--- BEGIN ---

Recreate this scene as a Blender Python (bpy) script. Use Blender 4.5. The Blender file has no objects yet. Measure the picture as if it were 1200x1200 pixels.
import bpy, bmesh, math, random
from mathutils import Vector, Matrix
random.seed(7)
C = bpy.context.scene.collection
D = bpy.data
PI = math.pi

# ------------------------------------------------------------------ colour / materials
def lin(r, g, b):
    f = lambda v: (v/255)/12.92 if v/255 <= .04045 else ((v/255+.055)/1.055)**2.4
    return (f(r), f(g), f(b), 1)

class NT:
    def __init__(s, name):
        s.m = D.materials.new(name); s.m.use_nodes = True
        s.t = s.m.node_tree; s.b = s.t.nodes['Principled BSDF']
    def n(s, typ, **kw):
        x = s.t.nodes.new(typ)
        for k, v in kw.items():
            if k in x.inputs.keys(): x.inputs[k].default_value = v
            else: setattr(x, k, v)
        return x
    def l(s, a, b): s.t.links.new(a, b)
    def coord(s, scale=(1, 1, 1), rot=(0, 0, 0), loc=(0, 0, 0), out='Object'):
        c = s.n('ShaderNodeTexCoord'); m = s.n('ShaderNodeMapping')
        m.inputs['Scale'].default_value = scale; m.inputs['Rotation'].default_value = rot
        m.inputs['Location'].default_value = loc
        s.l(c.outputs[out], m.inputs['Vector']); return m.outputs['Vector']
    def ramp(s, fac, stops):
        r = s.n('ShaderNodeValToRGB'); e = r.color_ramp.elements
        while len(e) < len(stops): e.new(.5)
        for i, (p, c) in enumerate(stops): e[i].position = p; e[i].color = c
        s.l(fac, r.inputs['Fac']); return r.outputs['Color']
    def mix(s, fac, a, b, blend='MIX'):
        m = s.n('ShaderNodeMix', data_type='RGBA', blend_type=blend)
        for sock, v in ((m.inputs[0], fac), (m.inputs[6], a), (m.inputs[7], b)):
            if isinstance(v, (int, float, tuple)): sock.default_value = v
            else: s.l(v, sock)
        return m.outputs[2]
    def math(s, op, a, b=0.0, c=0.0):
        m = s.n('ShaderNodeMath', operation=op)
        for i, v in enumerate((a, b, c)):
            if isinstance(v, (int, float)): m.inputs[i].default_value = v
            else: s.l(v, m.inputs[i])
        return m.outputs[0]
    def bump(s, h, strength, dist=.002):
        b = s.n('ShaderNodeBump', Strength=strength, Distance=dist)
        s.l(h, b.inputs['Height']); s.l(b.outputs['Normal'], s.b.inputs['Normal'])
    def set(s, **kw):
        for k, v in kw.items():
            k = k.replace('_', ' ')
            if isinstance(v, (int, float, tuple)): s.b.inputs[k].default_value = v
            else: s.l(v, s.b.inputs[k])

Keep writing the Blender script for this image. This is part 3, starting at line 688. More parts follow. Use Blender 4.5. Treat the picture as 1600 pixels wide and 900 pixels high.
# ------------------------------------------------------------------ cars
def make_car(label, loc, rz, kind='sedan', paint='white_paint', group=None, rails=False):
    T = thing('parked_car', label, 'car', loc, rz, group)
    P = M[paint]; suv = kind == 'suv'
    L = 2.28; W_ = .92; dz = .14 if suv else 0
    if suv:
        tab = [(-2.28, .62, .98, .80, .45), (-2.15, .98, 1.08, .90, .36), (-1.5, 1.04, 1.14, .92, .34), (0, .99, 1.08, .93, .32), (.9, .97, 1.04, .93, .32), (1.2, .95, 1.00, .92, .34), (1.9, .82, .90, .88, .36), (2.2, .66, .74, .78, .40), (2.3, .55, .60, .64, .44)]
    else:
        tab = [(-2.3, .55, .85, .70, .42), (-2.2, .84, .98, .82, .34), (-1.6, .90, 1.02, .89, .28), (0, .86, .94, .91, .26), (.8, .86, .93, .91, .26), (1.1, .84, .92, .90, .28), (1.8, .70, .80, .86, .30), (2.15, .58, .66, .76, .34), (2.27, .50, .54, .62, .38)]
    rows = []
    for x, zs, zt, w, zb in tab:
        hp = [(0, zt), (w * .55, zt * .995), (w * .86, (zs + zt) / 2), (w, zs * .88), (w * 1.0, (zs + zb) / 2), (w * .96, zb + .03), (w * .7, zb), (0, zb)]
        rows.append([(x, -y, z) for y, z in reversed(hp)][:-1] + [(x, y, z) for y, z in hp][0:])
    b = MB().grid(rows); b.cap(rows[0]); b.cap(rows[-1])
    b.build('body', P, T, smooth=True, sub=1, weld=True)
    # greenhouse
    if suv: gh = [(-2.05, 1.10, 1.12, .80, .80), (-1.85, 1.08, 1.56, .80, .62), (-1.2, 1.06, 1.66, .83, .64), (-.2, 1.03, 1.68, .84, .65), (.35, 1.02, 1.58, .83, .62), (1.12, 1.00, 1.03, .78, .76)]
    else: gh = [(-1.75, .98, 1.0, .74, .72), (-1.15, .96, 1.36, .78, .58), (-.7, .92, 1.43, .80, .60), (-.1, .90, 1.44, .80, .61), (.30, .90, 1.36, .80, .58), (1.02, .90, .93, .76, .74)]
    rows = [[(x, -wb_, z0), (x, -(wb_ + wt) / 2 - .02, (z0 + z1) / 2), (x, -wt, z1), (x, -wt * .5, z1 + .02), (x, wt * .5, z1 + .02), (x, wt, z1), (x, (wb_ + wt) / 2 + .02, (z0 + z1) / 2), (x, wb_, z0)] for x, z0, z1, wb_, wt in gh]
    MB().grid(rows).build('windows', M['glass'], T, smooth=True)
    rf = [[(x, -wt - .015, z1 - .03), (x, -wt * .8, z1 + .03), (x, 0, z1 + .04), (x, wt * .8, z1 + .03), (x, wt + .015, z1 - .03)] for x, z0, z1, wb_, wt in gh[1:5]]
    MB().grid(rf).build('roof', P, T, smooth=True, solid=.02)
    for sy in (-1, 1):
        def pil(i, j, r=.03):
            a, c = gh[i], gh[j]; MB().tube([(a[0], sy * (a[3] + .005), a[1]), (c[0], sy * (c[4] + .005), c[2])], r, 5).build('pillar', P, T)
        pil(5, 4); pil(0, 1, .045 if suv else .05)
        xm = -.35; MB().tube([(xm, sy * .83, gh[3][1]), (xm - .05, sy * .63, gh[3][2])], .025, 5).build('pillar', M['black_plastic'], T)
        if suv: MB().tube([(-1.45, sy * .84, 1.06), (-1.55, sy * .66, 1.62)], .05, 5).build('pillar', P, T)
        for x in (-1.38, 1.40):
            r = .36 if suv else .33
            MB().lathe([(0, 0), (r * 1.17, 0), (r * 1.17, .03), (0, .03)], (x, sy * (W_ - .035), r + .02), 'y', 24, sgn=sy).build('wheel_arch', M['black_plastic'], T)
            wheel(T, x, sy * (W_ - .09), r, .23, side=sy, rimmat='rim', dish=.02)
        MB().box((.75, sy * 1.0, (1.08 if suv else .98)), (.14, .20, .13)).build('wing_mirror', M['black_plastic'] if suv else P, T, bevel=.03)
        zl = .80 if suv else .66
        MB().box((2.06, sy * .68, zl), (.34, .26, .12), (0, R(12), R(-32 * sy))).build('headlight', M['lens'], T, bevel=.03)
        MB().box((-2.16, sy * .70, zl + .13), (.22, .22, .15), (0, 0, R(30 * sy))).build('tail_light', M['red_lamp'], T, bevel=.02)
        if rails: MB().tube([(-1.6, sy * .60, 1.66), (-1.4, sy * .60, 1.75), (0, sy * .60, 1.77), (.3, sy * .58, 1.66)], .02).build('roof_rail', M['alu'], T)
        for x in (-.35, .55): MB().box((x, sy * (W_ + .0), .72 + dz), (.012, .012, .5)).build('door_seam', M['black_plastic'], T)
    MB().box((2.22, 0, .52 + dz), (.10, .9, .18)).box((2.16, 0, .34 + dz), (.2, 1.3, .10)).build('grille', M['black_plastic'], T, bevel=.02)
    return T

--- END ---

## The request:
Return only the lines spanning from the first line of the material through the line with "return (f(r), f(g), f(b), 1)", copied exactly, both ends kept.

## Full solution:
Recreate this scene as a Blender Python (bpy) script. Use Blender 4.5. The Blender file has no objects yet. Measure the picture as if it were 1200x1200 pixels.
import bpy, bmesh, math, random
from mathutils import Vector, Matrix
random.seed(7)
C = bpy.context.scene.collection
D = bpy.data
PI = math.pi

# ------------------------------------------------------------------ colour / materials
def lin(r, g, b):
    f = lambda v: (v/255)/12.92 if v/255 <= .04045 else ((v/255+.055)/1.055)**2.4
    return (f(r), f(g), f(b), 1)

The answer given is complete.